Celso 20/12/2017
Fernanda Torres e seu mundo midiático
Fernanda Torres é uma destas artistas cheia de facetas, tanto como atriz ou escritora. Seu segundo romance, A Glória e seu Cortejo de Horrores repete o estilo sarcástico e olhar quase niilista já conhecido da sua primeira obra de ficção, Fim. Seu anti-herói, o ator Mário Cardoso, vive da glória ao declínio nas mais de duzentas páginas, mostrando o mundo dos atores, lugar para lá conhecido pela escritora.

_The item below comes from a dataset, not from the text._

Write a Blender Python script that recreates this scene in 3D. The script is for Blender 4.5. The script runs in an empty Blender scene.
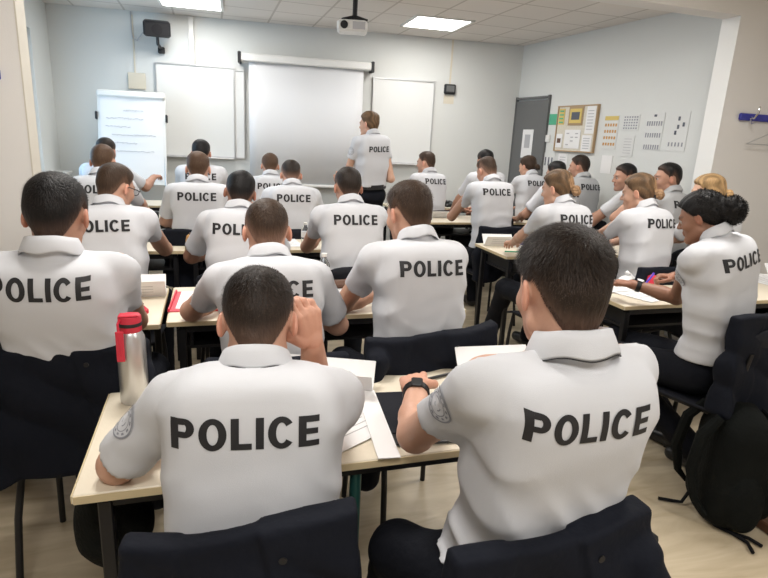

Mário é um ator com seus sessenta anos que decide montar rei Lear, uma oportunidade para sair do ostracismo. Porém, o projeto descamba quando o ator não para de rir em uma das cenas dramáticas da montagem shakespeariana. A carreira despenca, tendo como alternativa fazer uma novela bíblica, no papel de Lot, e, por fim, ser a estrela de uma propaganda de papel higiênico.
Mesmo sendo ficção, sabe-se que tal acontecimento pode ser inspirado em fatos reais. O tom sarcástico permeiam os capítulos que apresentam a história não linearmente, indo e voltando na trajetória do seu protagonista.
Passam citações e montagens de Shakespeare, Brecht, Guimarães Rosa a Plínio Marcos, tanto no cinema, na tevê ou no teatro. É uma imersão no mundo da glamorização e desglamorização do universo do ator.
O ponto de vista de um protagonista masculino, segundo Fernanda Torres, foi uma forma de se distanciar desse universo e ficar mais livre para criar a ficção. Por outro lado, a atriz mencionou em certa entrevista que o único ser humano que é possível falar mal nos dias atuais, do politicamente correto, são os homens, héteros e brancos.
O envolvimento do leitor é imediato na jornada de Mário, de moço da zona sul que se meteu no teatro popular repleto de falas e esquisitices da extrema esquerda a glória (e seu cortejo de horrores) como protagonista da principal novela da maior emissora.
Os personagens são bem construídos, com diferentes camadas mesmo para aqueles que obviamente poderiam cair em caricatura, como a mãe louca ao Pastor, o chefe do lado evangélico da prisão. Por fim, quando a última página chega, Mário finaliza seu processo de redenção concluindo que Macbeth só poderia ser montado, na sua plenitude, dentro de uma prisão. É o reencontro de Mário com a arte, porém amargo e infausto.
A Glória e seu Cortejo de Horrores é, sem dúvida, uma profunda exposição (e reflexão) sobre o mundo contemporâneo, dos seus mitos, do antiquado glamour nacional dos atores de televisão, dos discursos extremados - de direita ou esquerda - e, principalmente, do pessimismo às grandes ideologias. Há certo reconhecimento dos conceitos da teoria do fim da história.
Fernanda se mostra uma vigorosa romancista que confronta a grandiosidade dos sonhos humanos com pequenez e mediocridade da vida privada. Tem ali a grandiosidade das heroínas e heróis da literatura clássica (como Eça de Queiroz e Dickens), imersos nos mesquinhos e divertidos conflitos da classe média de Luiz Fernando Veríssimo, com um bem construído anti-herói como de Lima Barreto aos conhecidos na teledramaturgia americana atual.
Sem dúvida, A Glória e seu Cortejo de Horrores mostra uma autora que é boa leitora. Estamos diante de uma das boas opções de leitura.